AIM >> Lines that include the word "script" are the ones to copy.

TASK DATA >>

_ _ _ _

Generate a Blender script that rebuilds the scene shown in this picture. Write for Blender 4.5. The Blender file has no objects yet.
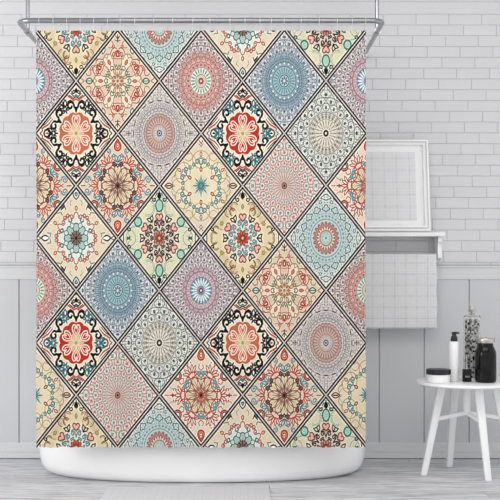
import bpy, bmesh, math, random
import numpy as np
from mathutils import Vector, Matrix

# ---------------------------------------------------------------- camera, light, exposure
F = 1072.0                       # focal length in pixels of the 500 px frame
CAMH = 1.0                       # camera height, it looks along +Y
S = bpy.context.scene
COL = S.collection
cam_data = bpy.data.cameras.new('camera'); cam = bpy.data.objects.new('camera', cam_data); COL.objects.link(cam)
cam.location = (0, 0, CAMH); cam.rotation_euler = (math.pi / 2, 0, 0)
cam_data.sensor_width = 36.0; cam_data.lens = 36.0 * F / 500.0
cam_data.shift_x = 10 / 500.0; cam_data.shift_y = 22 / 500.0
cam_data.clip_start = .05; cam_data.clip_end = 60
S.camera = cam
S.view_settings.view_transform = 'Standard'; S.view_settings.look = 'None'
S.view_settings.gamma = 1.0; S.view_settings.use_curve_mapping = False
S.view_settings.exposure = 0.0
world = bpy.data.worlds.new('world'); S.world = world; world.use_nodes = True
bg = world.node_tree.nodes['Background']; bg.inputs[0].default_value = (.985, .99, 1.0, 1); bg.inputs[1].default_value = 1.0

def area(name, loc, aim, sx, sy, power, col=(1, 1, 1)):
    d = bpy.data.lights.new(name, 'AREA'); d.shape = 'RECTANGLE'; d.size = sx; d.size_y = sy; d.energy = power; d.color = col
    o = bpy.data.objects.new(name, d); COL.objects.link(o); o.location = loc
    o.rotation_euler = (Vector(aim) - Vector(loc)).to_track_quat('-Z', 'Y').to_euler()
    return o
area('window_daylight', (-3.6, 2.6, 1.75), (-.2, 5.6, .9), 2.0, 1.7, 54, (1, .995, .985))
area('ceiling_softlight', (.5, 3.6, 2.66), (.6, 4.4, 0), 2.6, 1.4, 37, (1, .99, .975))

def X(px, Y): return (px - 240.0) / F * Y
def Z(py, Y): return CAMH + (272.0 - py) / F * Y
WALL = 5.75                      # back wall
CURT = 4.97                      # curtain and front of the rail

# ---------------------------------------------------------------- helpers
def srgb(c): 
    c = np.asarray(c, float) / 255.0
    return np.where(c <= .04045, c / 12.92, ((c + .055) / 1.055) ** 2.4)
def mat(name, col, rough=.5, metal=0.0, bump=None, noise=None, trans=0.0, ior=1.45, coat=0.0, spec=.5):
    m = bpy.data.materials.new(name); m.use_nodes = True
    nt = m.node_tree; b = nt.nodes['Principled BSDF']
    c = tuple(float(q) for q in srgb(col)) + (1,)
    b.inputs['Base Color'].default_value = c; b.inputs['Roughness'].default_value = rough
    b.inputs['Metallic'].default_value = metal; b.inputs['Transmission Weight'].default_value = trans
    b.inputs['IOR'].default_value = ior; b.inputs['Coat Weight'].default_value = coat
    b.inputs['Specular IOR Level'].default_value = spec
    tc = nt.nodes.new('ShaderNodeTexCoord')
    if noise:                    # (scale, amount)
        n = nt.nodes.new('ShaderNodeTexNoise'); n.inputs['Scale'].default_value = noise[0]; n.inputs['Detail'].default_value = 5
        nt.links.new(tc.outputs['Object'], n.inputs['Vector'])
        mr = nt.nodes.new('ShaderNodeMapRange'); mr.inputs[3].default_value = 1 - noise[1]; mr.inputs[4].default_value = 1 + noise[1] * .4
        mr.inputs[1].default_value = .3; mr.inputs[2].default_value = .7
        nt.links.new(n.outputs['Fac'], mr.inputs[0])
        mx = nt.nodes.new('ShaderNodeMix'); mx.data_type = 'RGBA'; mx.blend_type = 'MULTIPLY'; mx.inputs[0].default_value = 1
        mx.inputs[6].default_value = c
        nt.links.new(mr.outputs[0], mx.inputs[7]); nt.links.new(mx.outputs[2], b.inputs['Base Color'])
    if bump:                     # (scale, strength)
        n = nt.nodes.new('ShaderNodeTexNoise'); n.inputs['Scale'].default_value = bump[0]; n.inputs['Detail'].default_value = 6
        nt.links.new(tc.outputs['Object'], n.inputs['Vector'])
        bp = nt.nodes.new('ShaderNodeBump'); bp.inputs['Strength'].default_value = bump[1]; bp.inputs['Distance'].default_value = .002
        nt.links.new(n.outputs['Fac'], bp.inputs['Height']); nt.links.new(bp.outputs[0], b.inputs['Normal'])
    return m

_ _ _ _

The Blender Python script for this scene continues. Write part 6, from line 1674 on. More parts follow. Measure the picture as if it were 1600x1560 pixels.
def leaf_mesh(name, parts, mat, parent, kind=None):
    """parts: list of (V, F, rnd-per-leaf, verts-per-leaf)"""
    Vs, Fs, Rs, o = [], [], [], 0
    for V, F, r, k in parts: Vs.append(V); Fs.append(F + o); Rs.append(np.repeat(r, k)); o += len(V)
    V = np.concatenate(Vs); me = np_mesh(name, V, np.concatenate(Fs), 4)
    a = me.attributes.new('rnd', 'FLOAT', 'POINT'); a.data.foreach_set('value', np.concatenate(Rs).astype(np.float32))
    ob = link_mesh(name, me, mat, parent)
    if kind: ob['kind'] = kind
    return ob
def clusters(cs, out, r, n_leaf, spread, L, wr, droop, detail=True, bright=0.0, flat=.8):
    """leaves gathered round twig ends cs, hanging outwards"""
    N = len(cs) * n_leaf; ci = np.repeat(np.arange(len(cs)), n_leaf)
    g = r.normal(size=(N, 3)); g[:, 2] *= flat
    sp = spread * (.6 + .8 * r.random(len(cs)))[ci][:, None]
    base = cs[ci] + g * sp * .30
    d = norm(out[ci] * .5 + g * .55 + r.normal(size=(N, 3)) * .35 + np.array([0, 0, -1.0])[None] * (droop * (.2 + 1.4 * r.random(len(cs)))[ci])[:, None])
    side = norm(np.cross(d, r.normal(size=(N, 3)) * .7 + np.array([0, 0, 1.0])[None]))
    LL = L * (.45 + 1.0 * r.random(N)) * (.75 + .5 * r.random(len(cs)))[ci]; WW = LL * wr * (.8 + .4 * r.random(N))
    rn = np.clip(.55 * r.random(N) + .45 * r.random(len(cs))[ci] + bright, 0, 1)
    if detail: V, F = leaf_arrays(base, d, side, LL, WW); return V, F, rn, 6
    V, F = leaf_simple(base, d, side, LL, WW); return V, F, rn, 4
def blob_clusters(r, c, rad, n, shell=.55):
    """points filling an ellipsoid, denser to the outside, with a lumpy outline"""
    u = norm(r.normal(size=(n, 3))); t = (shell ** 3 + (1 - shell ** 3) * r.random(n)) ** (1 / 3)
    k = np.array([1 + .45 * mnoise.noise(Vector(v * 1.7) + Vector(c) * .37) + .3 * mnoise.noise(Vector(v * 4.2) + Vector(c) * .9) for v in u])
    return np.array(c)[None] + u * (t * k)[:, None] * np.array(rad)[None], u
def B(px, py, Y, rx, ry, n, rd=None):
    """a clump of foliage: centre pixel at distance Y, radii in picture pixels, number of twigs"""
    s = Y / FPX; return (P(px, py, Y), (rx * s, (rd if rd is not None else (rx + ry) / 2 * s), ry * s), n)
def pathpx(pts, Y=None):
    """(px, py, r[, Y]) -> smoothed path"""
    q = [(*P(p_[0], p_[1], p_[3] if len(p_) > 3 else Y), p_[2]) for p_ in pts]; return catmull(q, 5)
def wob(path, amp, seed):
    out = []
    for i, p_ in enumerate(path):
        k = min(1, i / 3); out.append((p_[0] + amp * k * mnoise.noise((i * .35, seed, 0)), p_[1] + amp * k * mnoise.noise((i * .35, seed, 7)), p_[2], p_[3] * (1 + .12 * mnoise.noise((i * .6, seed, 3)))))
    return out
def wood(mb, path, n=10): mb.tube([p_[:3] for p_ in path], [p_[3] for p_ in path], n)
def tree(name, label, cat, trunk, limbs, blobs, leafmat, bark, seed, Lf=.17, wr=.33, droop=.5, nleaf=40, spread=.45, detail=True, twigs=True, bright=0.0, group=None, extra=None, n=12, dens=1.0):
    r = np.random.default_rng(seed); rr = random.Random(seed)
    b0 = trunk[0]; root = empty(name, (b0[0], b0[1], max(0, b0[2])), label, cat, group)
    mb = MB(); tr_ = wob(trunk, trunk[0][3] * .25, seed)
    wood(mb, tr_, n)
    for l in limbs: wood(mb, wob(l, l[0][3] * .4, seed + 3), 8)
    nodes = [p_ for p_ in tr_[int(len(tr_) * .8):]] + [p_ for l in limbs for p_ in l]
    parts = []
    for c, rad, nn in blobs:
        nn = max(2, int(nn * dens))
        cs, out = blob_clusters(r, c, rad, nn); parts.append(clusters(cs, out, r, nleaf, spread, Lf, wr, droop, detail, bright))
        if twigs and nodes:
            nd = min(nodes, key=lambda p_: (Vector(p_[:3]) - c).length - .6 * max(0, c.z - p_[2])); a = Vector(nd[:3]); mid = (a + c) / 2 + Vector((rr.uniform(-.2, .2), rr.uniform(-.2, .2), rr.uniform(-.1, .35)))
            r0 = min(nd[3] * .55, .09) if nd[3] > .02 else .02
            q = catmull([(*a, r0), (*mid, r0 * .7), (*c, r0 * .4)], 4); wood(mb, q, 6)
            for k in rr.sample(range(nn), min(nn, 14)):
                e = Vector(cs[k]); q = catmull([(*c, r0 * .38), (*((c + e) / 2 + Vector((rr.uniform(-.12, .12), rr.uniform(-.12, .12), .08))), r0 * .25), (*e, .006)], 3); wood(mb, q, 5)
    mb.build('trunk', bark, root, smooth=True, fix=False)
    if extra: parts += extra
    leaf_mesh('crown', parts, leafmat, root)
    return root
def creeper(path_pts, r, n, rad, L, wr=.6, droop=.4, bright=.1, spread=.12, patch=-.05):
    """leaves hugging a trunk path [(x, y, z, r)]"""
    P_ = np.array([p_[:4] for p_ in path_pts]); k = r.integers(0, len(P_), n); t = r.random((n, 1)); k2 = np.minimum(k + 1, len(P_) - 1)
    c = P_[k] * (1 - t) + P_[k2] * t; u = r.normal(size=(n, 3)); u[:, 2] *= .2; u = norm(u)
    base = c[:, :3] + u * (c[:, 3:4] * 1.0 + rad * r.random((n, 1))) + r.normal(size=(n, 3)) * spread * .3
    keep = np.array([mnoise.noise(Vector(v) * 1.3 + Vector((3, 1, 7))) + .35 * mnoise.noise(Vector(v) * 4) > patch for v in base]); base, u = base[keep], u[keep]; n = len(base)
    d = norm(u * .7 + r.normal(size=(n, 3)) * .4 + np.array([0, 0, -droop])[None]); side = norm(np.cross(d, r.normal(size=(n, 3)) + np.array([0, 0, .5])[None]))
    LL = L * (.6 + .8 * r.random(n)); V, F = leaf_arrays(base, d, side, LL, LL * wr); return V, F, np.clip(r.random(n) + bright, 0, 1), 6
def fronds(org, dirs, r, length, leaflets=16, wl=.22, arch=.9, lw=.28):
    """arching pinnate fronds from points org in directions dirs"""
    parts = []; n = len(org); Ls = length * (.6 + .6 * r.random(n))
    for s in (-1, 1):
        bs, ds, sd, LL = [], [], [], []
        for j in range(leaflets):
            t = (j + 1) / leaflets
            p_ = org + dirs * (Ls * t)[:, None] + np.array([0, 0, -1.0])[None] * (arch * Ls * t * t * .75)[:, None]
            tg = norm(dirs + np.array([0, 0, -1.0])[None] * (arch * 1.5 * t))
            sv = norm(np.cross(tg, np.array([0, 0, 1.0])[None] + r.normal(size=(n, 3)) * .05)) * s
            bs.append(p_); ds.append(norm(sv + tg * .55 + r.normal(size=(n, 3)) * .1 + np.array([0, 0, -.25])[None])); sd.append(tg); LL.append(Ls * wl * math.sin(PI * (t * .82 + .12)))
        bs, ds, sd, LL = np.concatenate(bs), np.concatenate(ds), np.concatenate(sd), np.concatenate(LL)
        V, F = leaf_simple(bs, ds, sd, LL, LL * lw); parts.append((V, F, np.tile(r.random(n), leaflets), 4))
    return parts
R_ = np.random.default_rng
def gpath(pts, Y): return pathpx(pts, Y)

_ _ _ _

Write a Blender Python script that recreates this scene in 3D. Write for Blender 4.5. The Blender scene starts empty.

_ _ _ _

SOLUTION FOR THIS TASK >>
Generate a Blender script that rebuilds the scene shown in this picture. Write for Blender 4.5. The Blender file has no objects yet.
The Blender Python script for this scene continues. Write part 6, from line 1674 on. More parts follow. Measure the picture as if it were 1600x1560 pixels.
Write a Blender Python script that recreates this scene in 3D. Write for Blender 4.5. The Blender scene starts empty.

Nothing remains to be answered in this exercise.